Q29★硝子の原料は何ですか?


「ガラス」といっても、用途によってさまざまな種類のガラスがあります。ここでは、特に一般的に用いられている「板ガラス」について、説明します。
「板ガラス」にもいくつか種類がありますが、化学組成の点からみると、ソーダ石灰系ガラス(Na2O-CaO-SiO2系)に属します。代表的な化学組成は、シリカ(SiO2)71〜73wt%、酸化カルシウム(CaO) 9〜10.5wt%、酸化ナトリウム(Na2O) 13〜15wt%、アルミナ(Al2O3) 約 2wt%であり、このほかに、酸化鉄、酸化マグネシウム、酸化カリウムなどを 不純物として1wt%以下含みます。

この様なガラスの製造には、原料として、珪砂、石灰石、苦灰石、長石、ソーダ灰、炭素、ガラス屑、などを用いています。これらの原料を融解し、製板(板状に成形すること)、徐冷、切断し、いわゆる「板ガラス」にします。

このとき、板状に成形する過程にも、種々の方法がありますが、今主流になっているのはフロート法と呼ばれる方法です。フロート法の概略図を下に示します。フロート法では450℃程度に熱して、溶かした金属錫の上に、融解したガラスを流し出します。金属錫は重く、ガラスはこれよりも軽いので、ガラスの融液は金属錫の上に広がります。ちょうど、水の上に油を薄く広げたときのように、ガラスは溶融錫の上に広がり、板状に広がることになります。これをゆっくり冷やして、板ガラスにします。


ガラスの主原料は珪砂(ケイ酸、シリカ、SiO2)、ソーダ灰(Na2O)、石灰(ライム、CaO)ですが、これらのものをどこから手に入れるかについて、もう少し説明します。珪砂(けいさ)には天然珪砂と人造珪砂があります。天然珪砂は海浜または砂丘に堆積した石英の円粒からなる浜砂と花崗岩の風化地域に沈積した粘土質砂層から得られる水洗珪砂があります。また人造珪砂には風化のため組織の置換した砂岩や石英片岩を機械的に粉砕して作られる珪砂があります。優良な珪砂の産地としては、アメリカ東部諸州、ベルギーのMoll、フランスのFontainebleau、イギリスのAylesbury、ベトナムのCam-Ranh、オーストラリアのCapeFlattaryなどがあります。日本の珪砂は粘土分を多量に含んで産出するので、水洗して粘土分を取り除く必要があります。産地としては愛知県瀬戸市陣屋付近、静岡県加茂郡宇久須村付近などが有名です。

Na2O成分は、工業的に生産されている、いわゆるソーダ灰(炭酸ナトリウムNa2CO3)から供給されます。ソーダ灰はいわゆるソルベー法などを用いて工業的に海水から製造されます。

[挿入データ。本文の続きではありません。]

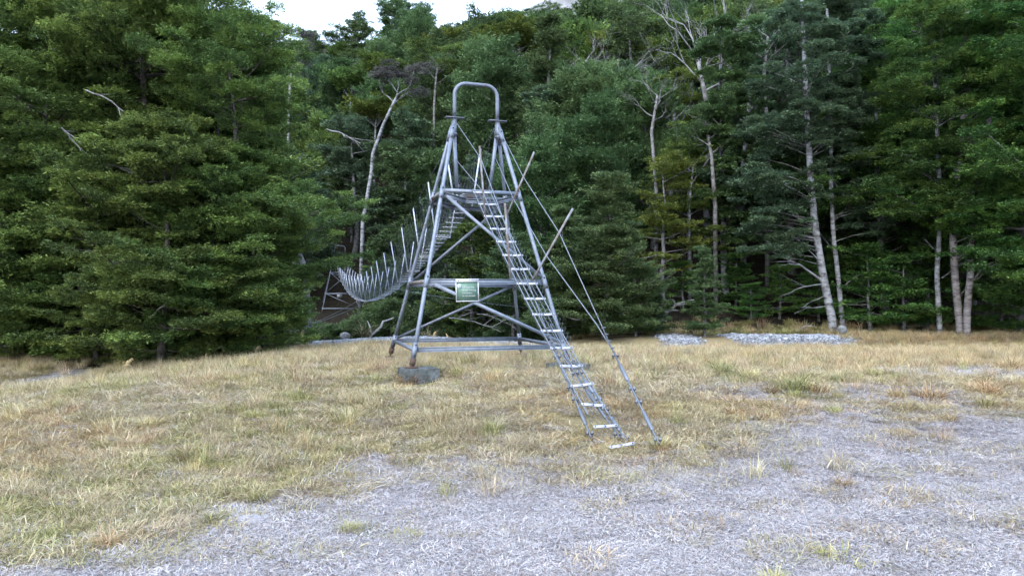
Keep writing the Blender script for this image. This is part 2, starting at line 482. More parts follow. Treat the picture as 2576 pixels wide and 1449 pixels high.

CaO成分は主に天然の石灰石、苦灰石から供給されます。石灰石(ライムストーンと呼ばれます)は主成分がCaCO3で各地に優良な産地があります。苦灰石(ドロマイトと呼ばれます)はCaCO3とMgCO3の複塩で、産地によりCaとMgの比率が異なります。日本では栃木県葛生、岐阜県赤坂などが産地として知られています。

また「板ガラス」の他にも、食器には耐熱ガラスとして知られる「ホウケイ酸ガラス」やクリスタルガラスとして知られる「鉛ガラス」が日常生活ではよく用いられています。「ホウケイ酸ガラス」は化学組成がSiO2−B2O3-Na2O系となり、SiO2やNa2Oの他に、B2O3(酸化ホウ素)が添加されます。代表的な化学組成はSiO2が81wt%、B2O3が13wt%、Na2Oが4wt%、Al2O3が2wt%です。このガラスは、熱膨張係数が小さく、耐熱性に優れているため、直接加熱できる食器や理化学機器(ビーカーやフラスコなど)に用いられます。このガラスを早くから実用化したアメリカの(社)コーニングガラスでは商標としてパイレックスガラスの名前で呼んでいます。

一方、「鉛ガラス」はその名のとおり、40wt%程度の酸化鉛(PbO)を含んでいます。このため、光に対する屈折率の高いガラスに成ります。このような屈折率の高いガラスは、見た目できらきら光るようになります。フランスのバカラ社やチェコのガラスで有名な、いわゆるクリスタルガラスのきらきらと光る特性は、この化学組成によりもたらされています。